On September 5, 2014 The Rubin opens the first museum exhibition devoted to the extensive Indian influences in Francesco Clemente’s work Francesco Clemente: Inspired by India. To further explore the chief motivations in his life and work, the artist will take to the Rubin stage eight times with eight personalities from very different walks of life. Both artist and guest will bring to the conversation a ‘found object’ that will act as catalyst to a freewheeling conversation. It could roll in any direction…

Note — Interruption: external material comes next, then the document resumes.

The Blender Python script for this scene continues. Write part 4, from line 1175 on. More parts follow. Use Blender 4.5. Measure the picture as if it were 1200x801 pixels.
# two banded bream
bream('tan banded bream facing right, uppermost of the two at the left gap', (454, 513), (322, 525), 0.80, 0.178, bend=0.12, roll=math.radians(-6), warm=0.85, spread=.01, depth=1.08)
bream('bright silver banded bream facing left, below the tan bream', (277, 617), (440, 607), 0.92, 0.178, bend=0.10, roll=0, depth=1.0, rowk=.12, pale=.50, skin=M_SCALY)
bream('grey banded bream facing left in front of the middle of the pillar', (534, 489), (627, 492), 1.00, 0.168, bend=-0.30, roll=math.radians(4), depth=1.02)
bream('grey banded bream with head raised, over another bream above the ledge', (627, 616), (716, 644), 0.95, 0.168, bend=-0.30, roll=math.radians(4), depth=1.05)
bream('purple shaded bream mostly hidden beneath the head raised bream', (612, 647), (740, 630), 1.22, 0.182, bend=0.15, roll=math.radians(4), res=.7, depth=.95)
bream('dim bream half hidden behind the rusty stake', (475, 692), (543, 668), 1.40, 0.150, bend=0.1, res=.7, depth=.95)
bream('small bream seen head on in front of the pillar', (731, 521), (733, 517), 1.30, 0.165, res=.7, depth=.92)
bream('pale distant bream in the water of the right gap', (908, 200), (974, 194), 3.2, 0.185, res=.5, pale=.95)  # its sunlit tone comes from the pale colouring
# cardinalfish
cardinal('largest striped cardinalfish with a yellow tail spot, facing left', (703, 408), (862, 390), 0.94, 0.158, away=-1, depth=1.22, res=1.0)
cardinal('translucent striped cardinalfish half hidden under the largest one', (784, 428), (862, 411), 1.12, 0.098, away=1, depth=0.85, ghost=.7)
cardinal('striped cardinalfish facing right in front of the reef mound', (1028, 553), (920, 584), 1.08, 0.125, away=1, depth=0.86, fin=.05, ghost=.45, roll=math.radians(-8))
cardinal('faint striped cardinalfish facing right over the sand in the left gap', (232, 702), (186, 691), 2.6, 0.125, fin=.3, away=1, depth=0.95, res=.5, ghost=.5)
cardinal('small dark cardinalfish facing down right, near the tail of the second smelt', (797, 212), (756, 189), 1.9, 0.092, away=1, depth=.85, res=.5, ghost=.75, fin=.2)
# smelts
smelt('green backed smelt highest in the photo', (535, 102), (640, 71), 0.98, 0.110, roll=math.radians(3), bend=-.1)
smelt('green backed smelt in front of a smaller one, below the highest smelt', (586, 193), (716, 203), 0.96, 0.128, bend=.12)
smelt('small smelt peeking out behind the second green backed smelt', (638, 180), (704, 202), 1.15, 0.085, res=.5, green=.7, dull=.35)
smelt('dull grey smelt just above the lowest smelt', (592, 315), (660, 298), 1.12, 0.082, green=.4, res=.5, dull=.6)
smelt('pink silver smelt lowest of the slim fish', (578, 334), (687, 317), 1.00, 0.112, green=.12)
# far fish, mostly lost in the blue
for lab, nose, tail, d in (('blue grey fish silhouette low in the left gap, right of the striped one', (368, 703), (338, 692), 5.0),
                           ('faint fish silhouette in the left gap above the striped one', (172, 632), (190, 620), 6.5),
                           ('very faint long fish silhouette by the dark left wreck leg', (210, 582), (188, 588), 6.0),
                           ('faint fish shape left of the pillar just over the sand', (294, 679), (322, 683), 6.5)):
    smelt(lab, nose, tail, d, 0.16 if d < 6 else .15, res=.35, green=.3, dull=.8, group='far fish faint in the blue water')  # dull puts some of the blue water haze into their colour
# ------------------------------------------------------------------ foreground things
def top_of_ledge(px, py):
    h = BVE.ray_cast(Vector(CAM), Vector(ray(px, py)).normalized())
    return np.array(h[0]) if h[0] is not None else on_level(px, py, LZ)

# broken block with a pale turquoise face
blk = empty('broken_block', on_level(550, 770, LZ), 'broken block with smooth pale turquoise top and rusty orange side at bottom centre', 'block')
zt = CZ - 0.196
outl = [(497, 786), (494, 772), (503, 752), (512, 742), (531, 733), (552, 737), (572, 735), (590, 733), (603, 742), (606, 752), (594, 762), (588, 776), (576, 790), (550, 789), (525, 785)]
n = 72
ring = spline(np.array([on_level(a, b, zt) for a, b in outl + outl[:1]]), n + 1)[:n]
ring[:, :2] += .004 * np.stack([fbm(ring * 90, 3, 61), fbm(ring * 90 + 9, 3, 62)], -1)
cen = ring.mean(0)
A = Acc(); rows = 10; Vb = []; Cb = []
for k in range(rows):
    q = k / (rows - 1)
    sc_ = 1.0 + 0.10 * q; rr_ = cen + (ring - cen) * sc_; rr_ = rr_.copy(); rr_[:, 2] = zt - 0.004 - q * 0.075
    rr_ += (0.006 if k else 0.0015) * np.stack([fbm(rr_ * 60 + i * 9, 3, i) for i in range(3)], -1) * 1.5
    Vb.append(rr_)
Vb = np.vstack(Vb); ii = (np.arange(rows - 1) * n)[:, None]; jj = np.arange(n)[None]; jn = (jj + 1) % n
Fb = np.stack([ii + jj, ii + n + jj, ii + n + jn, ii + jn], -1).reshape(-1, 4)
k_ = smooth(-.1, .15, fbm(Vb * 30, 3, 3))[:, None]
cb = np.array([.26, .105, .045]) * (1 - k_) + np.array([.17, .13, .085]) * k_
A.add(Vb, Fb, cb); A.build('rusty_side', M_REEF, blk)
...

Ticket includes a post-program tour of the exhibition Francesco Clemente: Inspired by India.

About the Speaker

Born in Lhasa, Tibet, in 1939, Kyabje Gelek Rimpoche was recognized as an incarnate lama at the age of four. Among the last generation of lamas educated in Drepung Monastery, he was forced to flee to India in 1959. As director of Tibet House in Delhi and as a host at All India Radio, he strove to maintain visibility for Tibetan culture, as but by the late 1970’s it was clear that his calling was as a teacher of Western practitioners of Tibetan Buddhism. Francesco Clemente became his student. In 1988, Rimpoche founded Jewel Heart, a Tibetan Buddhist Center and settled in the United States. His Collected Works now include over 32 transcripts of his teachings, numerous articles as well as the national bestseller Good Life, Good Death (2001) and the Tara Box: Rituals for Protection and Healing from the Female Buddha (2004). American Rimpoche, the film about his life, was premiered at the Rubin this past summer. Gelek Rimpoche also presided over the opening of the museum ten years ago, on October 2, 2004.